■ **INPUT**:
==============================
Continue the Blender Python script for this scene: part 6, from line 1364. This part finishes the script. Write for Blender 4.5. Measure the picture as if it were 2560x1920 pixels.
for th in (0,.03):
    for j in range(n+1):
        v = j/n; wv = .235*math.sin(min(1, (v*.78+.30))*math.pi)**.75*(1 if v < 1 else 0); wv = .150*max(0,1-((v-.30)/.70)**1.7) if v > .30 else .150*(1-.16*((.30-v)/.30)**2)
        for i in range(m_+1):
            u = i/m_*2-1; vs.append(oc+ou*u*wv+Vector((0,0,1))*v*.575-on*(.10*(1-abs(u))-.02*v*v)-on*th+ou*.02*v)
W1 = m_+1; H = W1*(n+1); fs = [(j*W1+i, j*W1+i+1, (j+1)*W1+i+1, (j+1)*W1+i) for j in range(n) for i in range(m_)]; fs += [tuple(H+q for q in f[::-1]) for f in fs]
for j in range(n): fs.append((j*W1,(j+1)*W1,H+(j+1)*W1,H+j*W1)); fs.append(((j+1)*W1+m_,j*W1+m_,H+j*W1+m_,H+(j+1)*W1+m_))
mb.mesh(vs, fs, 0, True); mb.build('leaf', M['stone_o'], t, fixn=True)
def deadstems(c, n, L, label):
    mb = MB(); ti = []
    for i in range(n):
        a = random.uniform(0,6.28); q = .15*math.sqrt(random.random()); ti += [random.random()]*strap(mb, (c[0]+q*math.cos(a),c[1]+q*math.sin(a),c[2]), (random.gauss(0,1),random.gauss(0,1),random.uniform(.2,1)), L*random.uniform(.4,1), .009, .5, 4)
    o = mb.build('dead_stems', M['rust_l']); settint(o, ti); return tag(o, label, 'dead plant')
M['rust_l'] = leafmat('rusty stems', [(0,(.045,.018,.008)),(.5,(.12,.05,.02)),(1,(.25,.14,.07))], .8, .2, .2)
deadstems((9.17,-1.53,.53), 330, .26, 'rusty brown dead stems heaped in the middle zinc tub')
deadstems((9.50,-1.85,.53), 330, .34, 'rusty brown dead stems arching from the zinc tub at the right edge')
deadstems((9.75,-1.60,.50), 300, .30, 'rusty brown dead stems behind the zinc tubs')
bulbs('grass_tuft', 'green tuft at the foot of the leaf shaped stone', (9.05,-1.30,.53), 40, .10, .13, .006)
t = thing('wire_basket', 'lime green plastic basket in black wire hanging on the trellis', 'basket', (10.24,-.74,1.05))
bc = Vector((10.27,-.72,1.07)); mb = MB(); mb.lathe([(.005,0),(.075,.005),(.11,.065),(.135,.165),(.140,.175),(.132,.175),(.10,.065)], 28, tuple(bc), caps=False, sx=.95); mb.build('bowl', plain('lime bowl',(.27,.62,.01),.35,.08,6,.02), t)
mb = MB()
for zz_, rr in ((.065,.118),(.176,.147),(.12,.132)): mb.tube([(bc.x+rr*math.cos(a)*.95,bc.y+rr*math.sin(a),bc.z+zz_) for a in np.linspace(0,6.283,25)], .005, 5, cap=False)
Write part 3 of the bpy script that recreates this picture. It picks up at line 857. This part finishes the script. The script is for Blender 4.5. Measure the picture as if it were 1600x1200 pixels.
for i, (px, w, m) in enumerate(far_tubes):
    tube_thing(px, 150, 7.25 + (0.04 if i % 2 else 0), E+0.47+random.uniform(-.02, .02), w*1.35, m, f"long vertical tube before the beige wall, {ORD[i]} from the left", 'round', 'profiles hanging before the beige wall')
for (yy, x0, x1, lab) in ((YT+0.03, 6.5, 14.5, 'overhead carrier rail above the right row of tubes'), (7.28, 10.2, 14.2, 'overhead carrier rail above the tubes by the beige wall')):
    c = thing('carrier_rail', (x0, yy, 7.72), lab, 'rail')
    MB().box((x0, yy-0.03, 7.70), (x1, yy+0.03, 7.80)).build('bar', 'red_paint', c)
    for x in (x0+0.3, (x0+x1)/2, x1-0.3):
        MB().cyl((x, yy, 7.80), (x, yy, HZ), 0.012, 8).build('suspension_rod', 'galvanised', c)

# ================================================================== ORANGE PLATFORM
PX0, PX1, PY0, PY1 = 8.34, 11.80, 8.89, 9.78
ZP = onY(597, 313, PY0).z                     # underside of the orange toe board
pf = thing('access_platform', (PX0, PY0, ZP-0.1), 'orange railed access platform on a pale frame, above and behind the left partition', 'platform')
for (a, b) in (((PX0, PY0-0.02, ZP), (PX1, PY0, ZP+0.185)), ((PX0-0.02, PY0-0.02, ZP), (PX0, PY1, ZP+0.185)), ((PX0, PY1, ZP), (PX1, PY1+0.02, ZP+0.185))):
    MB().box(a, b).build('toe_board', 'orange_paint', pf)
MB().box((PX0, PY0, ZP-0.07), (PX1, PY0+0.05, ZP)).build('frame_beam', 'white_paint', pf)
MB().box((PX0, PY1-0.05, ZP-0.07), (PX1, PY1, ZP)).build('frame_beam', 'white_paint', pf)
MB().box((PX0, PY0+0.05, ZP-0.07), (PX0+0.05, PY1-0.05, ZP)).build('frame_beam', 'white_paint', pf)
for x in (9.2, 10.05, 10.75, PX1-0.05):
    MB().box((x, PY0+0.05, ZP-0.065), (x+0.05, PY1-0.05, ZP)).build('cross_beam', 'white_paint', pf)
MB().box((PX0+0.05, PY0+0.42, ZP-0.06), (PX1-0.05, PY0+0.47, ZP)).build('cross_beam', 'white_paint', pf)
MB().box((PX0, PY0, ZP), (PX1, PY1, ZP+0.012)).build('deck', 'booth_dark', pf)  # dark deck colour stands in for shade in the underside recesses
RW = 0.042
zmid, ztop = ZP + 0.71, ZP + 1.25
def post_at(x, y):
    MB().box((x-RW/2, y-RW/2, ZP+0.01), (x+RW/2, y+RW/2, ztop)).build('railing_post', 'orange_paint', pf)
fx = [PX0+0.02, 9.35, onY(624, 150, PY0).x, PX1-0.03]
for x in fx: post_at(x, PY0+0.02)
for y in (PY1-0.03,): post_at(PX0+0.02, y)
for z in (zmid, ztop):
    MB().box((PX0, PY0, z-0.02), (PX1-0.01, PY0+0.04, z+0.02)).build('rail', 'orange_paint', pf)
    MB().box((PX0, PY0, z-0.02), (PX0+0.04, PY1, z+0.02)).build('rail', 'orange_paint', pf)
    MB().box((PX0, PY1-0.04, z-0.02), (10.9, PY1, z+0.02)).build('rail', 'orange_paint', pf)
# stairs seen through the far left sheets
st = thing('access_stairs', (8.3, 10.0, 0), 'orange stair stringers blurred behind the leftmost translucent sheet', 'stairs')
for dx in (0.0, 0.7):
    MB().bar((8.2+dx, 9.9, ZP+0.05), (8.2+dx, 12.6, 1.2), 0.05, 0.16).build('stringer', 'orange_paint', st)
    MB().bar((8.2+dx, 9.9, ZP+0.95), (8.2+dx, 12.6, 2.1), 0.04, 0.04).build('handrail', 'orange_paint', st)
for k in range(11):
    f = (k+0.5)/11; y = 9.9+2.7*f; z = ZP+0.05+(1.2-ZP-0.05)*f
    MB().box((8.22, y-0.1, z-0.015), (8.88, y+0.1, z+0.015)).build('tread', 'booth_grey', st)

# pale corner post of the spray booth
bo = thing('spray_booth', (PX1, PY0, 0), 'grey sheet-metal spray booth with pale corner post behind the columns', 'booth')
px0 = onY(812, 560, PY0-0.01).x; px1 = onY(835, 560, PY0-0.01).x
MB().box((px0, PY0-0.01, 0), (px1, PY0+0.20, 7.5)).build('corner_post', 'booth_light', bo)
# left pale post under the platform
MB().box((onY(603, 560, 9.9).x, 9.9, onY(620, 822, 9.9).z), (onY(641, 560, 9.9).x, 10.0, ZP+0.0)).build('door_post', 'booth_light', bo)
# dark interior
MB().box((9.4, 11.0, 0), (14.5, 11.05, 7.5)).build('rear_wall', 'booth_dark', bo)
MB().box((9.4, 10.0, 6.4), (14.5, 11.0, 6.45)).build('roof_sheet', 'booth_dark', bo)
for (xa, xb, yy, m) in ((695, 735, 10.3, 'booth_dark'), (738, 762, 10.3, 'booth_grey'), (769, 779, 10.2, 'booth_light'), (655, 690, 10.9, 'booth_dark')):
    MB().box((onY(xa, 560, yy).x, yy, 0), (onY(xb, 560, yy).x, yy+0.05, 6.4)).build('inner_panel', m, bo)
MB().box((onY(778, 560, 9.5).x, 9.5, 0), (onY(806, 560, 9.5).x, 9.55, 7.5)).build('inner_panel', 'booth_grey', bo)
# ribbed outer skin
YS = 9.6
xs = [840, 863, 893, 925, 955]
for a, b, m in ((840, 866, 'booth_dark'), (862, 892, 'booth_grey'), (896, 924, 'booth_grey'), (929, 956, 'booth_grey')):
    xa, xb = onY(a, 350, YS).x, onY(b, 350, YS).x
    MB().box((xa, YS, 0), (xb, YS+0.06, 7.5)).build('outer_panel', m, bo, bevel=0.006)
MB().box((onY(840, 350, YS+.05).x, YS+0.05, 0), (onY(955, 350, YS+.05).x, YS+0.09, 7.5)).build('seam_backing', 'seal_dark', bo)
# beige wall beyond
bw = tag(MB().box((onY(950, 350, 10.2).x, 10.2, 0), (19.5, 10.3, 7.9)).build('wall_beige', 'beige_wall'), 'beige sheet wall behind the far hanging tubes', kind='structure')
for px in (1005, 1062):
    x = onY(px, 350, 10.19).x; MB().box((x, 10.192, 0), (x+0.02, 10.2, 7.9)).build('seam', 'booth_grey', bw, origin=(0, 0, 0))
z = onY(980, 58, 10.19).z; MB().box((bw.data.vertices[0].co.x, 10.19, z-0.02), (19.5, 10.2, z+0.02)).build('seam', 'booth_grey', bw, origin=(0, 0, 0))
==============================
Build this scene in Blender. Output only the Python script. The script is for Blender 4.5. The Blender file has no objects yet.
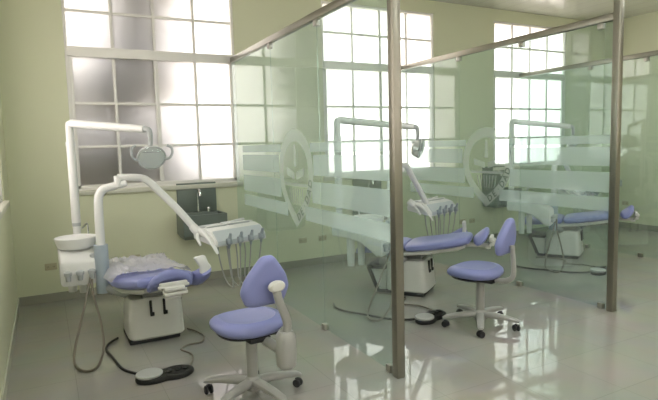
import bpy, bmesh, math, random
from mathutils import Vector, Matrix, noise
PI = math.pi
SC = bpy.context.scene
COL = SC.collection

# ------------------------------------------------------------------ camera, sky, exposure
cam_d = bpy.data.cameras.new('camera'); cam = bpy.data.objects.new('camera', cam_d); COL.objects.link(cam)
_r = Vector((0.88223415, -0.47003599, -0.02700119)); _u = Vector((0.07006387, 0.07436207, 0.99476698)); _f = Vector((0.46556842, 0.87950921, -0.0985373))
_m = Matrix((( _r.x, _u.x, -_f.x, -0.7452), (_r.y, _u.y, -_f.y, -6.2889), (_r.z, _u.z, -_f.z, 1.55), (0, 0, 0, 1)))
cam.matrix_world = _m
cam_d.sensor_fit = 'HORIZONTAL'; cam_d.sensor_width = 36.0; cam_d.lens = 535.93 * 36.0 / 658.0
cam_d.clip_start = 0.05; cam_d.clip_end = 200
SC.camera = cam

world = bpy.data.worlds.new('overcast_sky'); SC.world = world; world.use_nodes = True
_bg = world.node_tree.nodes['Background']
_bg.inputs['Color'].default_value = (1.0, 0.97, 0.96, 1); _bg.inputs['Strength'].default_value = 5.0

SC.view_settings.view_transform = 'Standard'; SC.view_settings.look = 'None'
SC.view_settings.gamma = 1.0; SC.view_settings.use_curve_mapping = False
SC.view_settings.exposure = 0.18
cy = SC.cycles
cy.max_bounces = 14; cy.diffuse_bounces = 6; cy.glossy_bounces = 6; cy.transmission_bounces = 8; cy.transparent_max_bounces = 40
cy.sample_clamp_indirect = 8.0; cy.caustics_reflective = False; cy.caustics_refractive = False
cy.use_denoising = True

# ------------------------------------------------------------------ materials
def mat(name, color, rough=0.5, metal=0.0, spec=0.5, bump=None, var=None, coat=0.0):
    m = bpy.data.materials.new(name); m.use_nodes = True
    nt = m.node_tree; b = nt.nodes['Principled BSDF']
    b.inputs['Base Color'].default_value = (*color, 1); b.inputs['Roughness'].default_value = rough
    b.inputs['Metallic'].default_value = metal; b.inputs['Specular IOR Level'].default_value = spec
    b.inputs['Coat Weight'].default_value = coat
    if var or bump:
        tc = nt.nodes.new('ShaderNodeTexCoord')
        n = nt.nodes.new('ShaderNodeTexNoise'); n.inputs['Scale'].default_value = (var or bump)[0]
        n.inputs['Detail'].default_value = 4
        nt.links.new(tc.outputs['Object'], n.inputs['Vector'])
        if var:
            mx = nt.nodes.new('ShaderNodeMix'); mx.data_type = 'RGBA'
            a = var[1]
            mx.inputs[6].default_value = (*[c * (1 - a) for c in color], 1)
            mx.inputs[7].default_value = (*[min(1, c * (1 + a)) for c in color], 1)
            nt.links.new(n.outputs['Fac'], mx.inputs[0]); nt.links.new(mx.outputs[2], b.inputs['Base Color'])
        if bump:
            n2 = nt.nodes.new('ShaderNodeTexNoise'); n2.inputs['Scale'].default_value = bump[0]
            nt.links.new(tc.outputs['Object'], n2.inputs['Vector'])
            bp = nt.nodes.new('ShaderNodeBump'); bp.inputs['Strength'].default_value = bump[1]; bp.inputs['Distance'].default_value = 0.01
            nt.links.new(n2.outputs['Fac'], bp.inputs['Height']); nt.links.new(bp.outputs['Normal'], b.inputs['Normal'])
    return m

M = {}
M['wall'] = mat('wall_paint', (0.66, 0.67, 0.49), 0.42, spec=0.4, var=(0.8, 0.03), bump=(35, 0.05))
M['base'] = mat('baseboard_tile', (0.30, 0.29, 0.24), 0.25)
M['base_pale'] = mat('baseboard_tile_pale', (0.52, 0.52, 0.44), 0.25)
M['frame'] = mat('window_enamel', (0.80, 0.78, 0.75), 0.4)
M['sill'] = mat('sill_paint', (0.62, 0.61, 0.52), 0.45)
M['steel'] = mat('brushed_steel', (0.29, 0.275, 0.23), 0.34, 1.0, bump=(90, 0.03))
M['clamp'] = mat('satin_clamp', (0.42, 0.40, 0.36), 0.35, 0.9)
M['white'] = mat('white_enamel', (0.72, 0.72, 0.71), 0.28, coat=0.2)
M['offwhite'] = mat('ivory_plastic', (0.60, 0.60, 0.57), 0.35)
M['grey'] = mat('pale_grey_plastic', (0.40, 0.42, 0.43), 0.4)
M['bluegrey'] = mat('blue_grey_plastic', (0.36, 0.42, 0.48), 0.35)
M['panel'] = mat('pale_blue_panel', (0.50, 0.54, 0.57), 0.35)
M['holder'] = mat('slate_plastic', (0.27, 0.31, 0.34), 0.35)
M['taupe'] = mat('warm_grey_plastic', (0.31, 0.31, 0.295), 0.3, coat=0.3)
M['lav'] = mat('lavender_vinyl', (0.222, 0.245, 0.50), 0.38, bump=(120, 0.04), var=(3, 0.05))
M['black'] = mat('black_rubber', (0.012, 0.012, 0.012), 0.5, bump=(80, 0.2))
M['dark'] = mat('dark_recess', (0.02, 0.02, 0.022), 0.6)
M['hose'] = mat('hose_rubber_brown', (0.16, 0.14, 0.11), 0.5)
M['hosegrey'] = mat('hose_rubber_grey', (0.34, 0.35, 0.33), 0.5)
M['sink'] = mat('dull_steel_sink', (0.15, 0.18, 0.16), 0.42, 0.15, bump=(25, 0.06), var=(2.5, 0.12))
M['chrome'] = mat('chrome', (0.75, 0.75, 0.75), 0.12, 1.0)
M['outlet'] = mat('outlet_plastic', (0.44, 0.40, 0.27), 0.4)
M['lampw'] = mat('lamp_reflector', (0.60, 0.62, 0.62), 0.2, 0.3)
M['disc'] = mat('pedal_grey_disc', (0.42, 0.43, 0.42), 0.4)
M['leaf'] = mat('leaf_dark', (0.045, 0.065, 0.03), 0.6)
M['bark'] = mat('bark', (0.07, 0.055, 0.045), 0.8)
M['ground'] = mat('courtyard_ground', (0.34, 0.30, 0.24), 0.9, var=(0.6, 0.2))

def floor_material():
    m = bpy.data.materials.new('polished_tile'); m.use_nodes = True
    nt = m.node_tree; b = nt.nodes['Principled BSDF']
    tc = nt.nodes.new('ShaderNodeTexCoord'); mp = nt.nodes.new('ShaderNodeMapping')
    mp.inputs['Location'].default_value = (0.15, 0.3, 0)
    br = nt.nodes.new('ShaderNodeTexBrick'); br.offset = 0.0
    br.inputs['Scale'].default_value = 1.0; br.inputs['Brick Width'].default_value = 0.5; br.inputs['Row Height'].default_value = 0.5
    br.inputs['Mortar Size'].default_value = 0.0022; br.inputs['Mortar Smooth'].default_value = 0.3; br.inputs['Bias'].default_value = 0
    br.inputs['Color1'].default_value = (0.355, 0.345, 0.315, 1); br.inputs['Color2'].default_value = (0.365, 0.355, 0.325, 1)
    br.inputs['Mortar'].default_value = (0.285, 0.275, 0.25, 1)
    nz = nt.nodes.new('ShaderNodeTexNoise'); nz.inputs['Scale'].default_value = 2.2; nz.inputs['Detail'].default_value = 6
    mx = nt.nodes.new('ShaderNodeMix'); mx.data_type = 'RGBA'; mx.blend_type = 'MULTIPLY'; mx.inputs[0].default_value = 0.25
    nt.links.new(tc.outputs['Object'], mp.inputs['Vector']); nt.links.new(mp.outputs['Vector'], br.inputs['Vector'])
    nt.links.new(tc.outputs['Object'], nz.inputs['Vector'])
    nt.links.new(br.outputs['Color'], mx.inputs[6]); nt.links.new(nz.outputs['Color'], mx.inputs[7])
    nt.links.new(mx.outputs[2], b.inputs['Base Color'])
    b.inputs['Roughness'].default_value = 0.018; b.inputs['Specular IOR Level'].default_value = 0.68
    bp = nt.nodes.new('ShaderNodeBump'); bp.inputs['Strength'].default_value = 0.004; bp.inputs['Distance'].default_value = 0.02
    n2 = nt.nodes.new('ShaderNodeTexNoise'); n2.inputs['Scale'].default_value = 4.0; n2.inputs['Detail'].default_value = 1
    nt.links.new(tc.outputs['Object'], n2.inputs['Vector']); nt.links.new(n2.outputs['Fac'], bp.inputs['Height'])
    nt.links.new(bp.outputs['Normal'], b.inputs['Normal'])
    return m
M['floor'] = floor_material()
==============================
Would you restate, exactly and with no pictures, the lines of the entries above from the one containing "Build this scene" through the one containing "COL = SC.collection"?

Build this scene in Blender. Output only the Python script. The script is for Blender 4.5. The Blender file has no objects yet.
import bpy, bmesh, math, random
from mathutils import Vector, Matrix, noise
PI = math.pi
SC = bpy.context.scene
COL = SC.collection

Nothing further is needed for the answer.